● Data excerpt:
•••
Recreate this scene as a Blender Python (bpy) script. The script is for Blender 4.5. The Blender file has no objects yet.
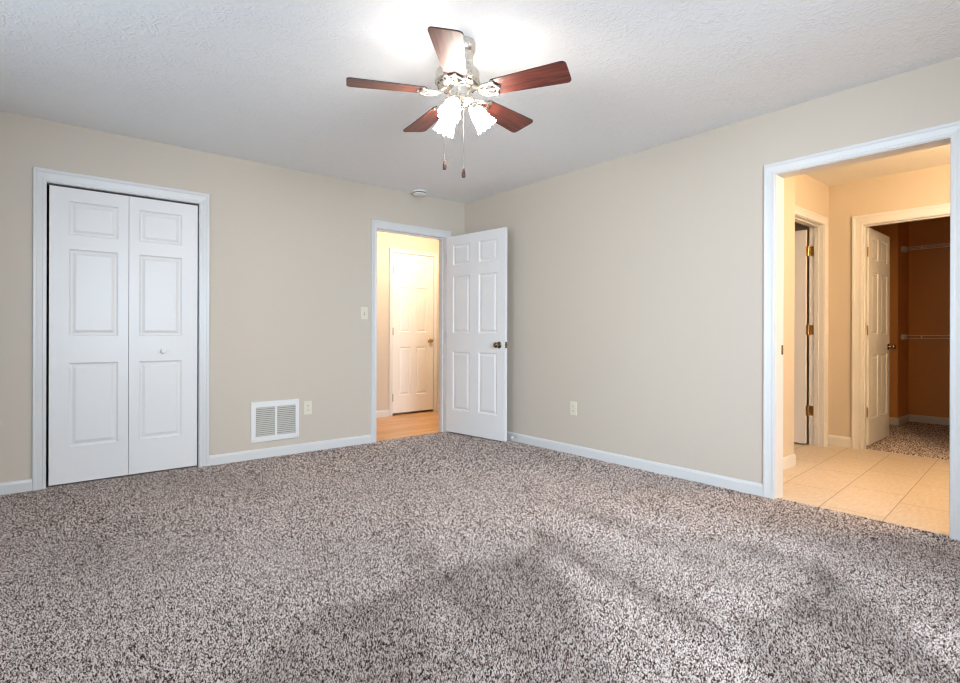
import bpy, bmesh, math, random
import numpy as np
from mathutils import Matrix, Vector

random.seed(7)
scene = bpy.context.scene
COL = scene.collection
PI = math.pi

# ------------------------------------------------------------------ camera
YAW = 0.876029            # angle between the back wall's +x and the view axis
ROLL = 0.002736
CAM = Vector((-3.59546, -4.58199, 1.02999))
fw = Vector((math.cos(YAW), math.sin(YAW), 0))
rt = Vector((math.sin(YAW), -math.cos(YAW), 0))
up = Vector((0, 0, 1))
cx = rt * math.cos(ROLL) + up * math.sin(ROLL)
cy = up * math.cos(ROLL) - rt * math.sin(ROLL)
cam = bpy.data.cameras.new('camera')
cam.sensor_fit = 'HORIZONTAL'
cam.sensor_width = 36.0
cam.lens = 538.837 / 960 * 36.0
cam.shift_y = -7.25 / 960
cam.clip_start = 0.02
camo = bpy.data.objects.new('camera', cam)
COL.objects.link(camo)
m = Matrix((cx, cy, -fw)).transposed().to_4x4()
m.translation = CAM
camo.matrix_world = m
scene.camera = camo

# ------------------------------------------------------------------ world, lights, exposure
world = bpy.data.worlds.new('sky')
scene.world = world
world.use_nodes = True
wn = world.node_tree
wn.nodes['Background'].inputs[0].default_value = (0.62, 0.80, 1.0, 1)
wn.nodes['Background'].inputs[1].default_value = 1.0


def area(name, loc, target, sx, sy, power, color, spread=PI):
    l = bpy.data.lights.new(name, 'AREA')
    l.shape = 'RECTANGLE'
    l.size = sx
    l.size_y = sy
    l.energy = power
    l.color = color
    l.spread = spread
    o = bpy.data.objects.new(name, l)
    COL.objects.link(o)
    o.location = loc
    d = Vector(target) - Vector(loc)
    o.rotation_euler = d.to_track_quat('-Z', 'Y').to_euler()
    return o


def bulb(name, loc, power, color, radius=0.05):
    l = bpy.data.lights.new(name, 'POINT')
    l.energy = power
    l.color = color
    l.shadow_soft_size = radius
    o = bpy.data.objects.new(name, l)
    COL.objects.link(o)
    o.location = loc
    return o


DAY = (0.73, 0.86, 1.0)
WARM = (1.0, 0.71, 0.42)
HALL_WARM = (1.0, 0.80, 0.58)
# daylight standing in the two windows behind the camera
area('window_daylight_left', (-5.62, -2.60, 1.40), (-1.0, -3.90, 2.9), 1.70, 1.40, 47, DAY, 2.4)
area('window_daylight_front', (-2.50, -5.85, 1.50), (-0.50, -1.8, 0.1), 1.50, 1.40, 82, DAY, 2.0)
# lamps of the bathroom, the hall and the walk-in closet light
BATH_POWER, HALL_POWER = 62, 37

vs = scene.view_settings
scene.display_settings.display_device = 'sRGB'
vs.view_transform = 'Standard'
vs.look = 'None'
vs.exposure = 0.45
vs.gamma = 1.0
vs.use_curve_mapping = False
scene.cycles.max_bounces = 10
scene.cycles.diffuse_bounces = 6
scene.cycles.use_denoising = True
scene.cycles.sample_clamp_indirect = 6.0
scene.cycles.filter_width = 1.15
scene.cycles.denoising_prefilter = 'ACCURATE'

# ------------------------------------------------------------------ materials


def new_mat(name):
    mt = bpy.data.materials.new(name)
    mt.use_nodes = True
    nt = mt.node_tree
    return mt, nt, nt.nodes['Principled BSDF']


def add(nt, kind, **kw):
    n = nt.nodes.new(kind)
    for k, v in kw.items():
        if k.startswith('i_'):
            n.inputs[k[2:].replace('_', ' ')].default_value = v
        else:
            setattr(n, k, v)
    return n


def pos(nt):
    return add(nt, 'ShaderNodeTexCoord').outputs['Object']


def bump(nt, b, height, strength, dist):
    bn = add(nt, 'ShaderNodeBump')
    bn.inputs['Strength'].default_value = strength
    bn.inputs['Distance'].default_value = dist
    nt.links.new(height, bn.inputs['Height'])
    nt.links.new(bn.outputs[0], b.inputs['Normal'])


def ramp(nt, src, stops):
    r = add(nt, 'ShaderNodeValToRGB')
    e = r.color_ramp.elements
    while len(e) < len(stops):
        e.new(0.5)
    for q, (p, c) in zip(e, stops):
        q.position = p
        q.color = (*c, 1)
    nt.links.new(src, r.inputs[0])
    return r.outputs[0]


def paint(name, col, rough=0.6, nscale=220, strength=0.08):
    mt, nt, b = new_mat(name)
    b.inputs['Base Color'].default_value = (*col, 1)
    b.inputs['Roughness'].default_value = rough
    n = add(nt, 'ShaderNodeTexNoise')
    n.inputs['Scale'].default_value = nscale
    n.inputs['Detail'].default_value = 3
    nt.links.new(pos(nt), n.inputs['Vector'])
    bump(nt, b, n.outputs[0], strength, 0.002)
    return mt


def metal(name, col, rough):
    mt, nt, b = new_mat(name)
    b.inputs['Base Color'].default_value = (*col, 1)
    b.inputs['Metallic'].default_value = 1.0
    n = add(nt, 'ShaderNodeTexNoise')
    n.inputs['Scale'].default_value = 90
    nt.links.new(pos(nt), n.inputs['Vector'])
    mr = add(nt, 'ShaderNodeMapRange')
    mr.inputs['To Min'].default_value = rough * 0.8
    mr.inputs['To Max'].default_value = rough * 1.2
    nt.links.new(n.outputs[0], mr.inputs['Value'])
    nt.links.new(mr.outputs[0], b.inputs['Roughness'])
    return mt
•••
Exclude the pictures, and transcribe all of the material exactly.

● Task response:
Recreate this scene as a Blender Python (bpy) script. The script is for Blender 4.5. The Blender file has no objects yet.
import bpy, bmesh, math, random
import numpy as np
from mathutils import Matrix, Vector

random.seed(7)
scene = bpy.context.scene
COL = scene.collection
PI = math.pi

# ------------------------------------------------------------------ camera
YAW = 0.876029            # angle between the back wall's +x and the view axis
ROLL = 0.002736
CAM = Vector((-3.59546, -4.58199, 1.02999))
fw = Vector((math.cos(YAW), math.sin(YAW), 0))
rt = Vector((math.sin(YAW), -math.cos(YAW), 0))
up = Vector((0, 0, 1))
cx = rt * math.cos(ROLL) + up * math.sin(ROLL)
cy = up * math.cos(ROLL) - rt * math.sin(ROLL)
cam = bpy.data.cameras.new('camera')
cam.sensor_fit = 'HORIZONTAL'
cam.sensor_width = 36.0
cam.lens = 538.837 / 960 * 36.0
cam.shift_y = -7.25 / 960
cam.clip_start = 0.02
camo = bpy.data.objects.new('camera', cam)
COL.objects.link(camo)
m = Matrix((cx, cy, -fw)).transposed().to_4x4()
m.translation = CAM
camo.matrix_world = m
scene.camera = camo

# ------------------------------------------------------------------ world, lights, exposure
world = bpy.data.worlds.new('sky')
scene.world = world
world.use_nodes = True
wn = world.node_tree
wn.nodes['Background'].inputs[0].default_value = (0.62, 0.80, 1.0, 1)
wn.nodes['Background'].inputs[1].default_value = 1.0


def area(name, loc, target, sx, sy, power, color, spread=PI):
    l = bpy.data.lights.new(name, 'AREA')
    l.shape = 'RECTANGLE'
    l.size = sx
    l.size_y = sy
    l.energy = power
    l.color = color
    l.spread = spread
    o = bpy.data.objects.new(name, l)
    COL.objects.link(o)
    o.location = loc
    d = Vector(target) - Vector(loc)
    o.rotation_euler = d.to_track_quat('-Z', 'Y').to_euler()
    return o


def bulb(name, loc, power, color, radius=0.05):
    l = bpy.data.lights.new(name, 'POINT')
    l.energy = power
    l.color = color
    l.shadow_soft_size = radius
    o = bpy.data.objects.new(name, l)
    COL.objects.link(o)
    o.location = loc
    return o


DAY = (0.73, 0.86, 1.0)
WARM = (1.0, 0.71, 0.42)
HALL_WARM = (1.0, 0.80, 0.58)
# daylight standing in the two windows behind the camera
area('window_daylight_left', (-5.62, -2.60, 1.40), (-1.0, -3.90, 2.9), 1.70, 1.40, 47, DAY, 2.4)
area('window_daylight_front', (-2.50, -5.85, 1.50), (-0.50, -1.8, 0.1), 1.50, 1.40, 82, DAY, 2.0)
# lamps of the bathroom, the hall and the walk-in closet light
BATH_POWER, HALL_POWER = 62, 37

vs = scene.view_settings
scene.display_settings.display_device = 'sRGB'
vs.view_transform = 'Standard'
vs.look = 'None'
vs.exposure = 0.45
vs.gamma = 1.0
vs.use_curve_mapping = False
scene.cycles.max_bounces = 10
scene.cycles.diffuse_bounces = 6
scene.cycles.use_denoising = True
scene.cycles.sample_clamp_indirect = 6.0
scene.cycles.filter_width = 1.15
scene.cycles.denoising_prefilter = 'ACCURATE'

# ------------------------------------------------------------------ materials


def new_mat(name):
    mt = bpy.data.materials.new(name)
    mt.use_nodes = True
    nt = mt.node_tree
    return mt, nt, nt.nodes['Principled BSDF']


def add(nt, kind, **kw):
    n = nt.nodes.new(kind)
    for k, v in kw.items():
        if k.startswith('i_'):
            n.inputs[k[2:].replace('_', ' ')].default_value = v
        else:
            setattr(n, k, v)
    return n


def pos(nt):
    return add(nt, 'ShaderNodeTexCoord').outputs['Object']


def bump(nt, b, height, strength, dist):
    bn = add(nt, 'ShaderNodeBump')
    bn.inputs['Strength'].default_value = strength
    bn.inputs['Distance'].default_value = dist
    nt.links.new(height, bn.inputs['Height'])
    nt.links.new(bn.outputs[0], b.inputs['Normal'])


def ramp(nt, src, stops):
    r = add(nt, 'ShaderNodeValToRGB')
    e = r.color_ramp.elements
    while len(e) < len(stops):
        e.new(0.5)
    for q, (p, c) in zip(e, stops):
        q.position = p
        q.color = (*c, 1)
    nt.links.new(src, r.inputs[0])
    return r.outputs[0]


def paint(name, col, rough=0.6, nscale=220, strength=0.08):
    mt, nt, b = new_mat(name)
    b.inputs['Base Color'].default_value = (*col, 1)
    b.inputs['Roughness'].default_value = rough
    n = add(nt, 'ShaderNodeTexNoise')
    n.inputs['Scale'].default_value = nscale
    n.inputs['Detail'].default_value = 3
    nt.links.new(pos(nt), n.inputs['Vector'])
    bump(nt, b, n.outputs[0], strength, 0.002)
    return mt


def metal(name, col, rough):
    mt, nt, b = new_mat(name)
    b.inputs['Base Color'].default_value = (*col, 1)
    b.inputs['Metallic'].default_value = 1.0
    n = add(nt, 'ShaderNodeTexNoise')
    n.inputs['Scale'].default_value = 90
    nt.links.new(pos(nt), n.inputs['Vector'])
    mr = add(nt, 'ShaderNodeMapRange')
    mr.inputs['To Min'].default_value = rough * 0.8
    mr.inputs['To Max'].default_value = rough * 1.2
    nt.links.new(n.outputs[0], mr.inputs['Value'])
    nt.links.new(mr.outputs[0], b.inputs['Roughness'])
    return mt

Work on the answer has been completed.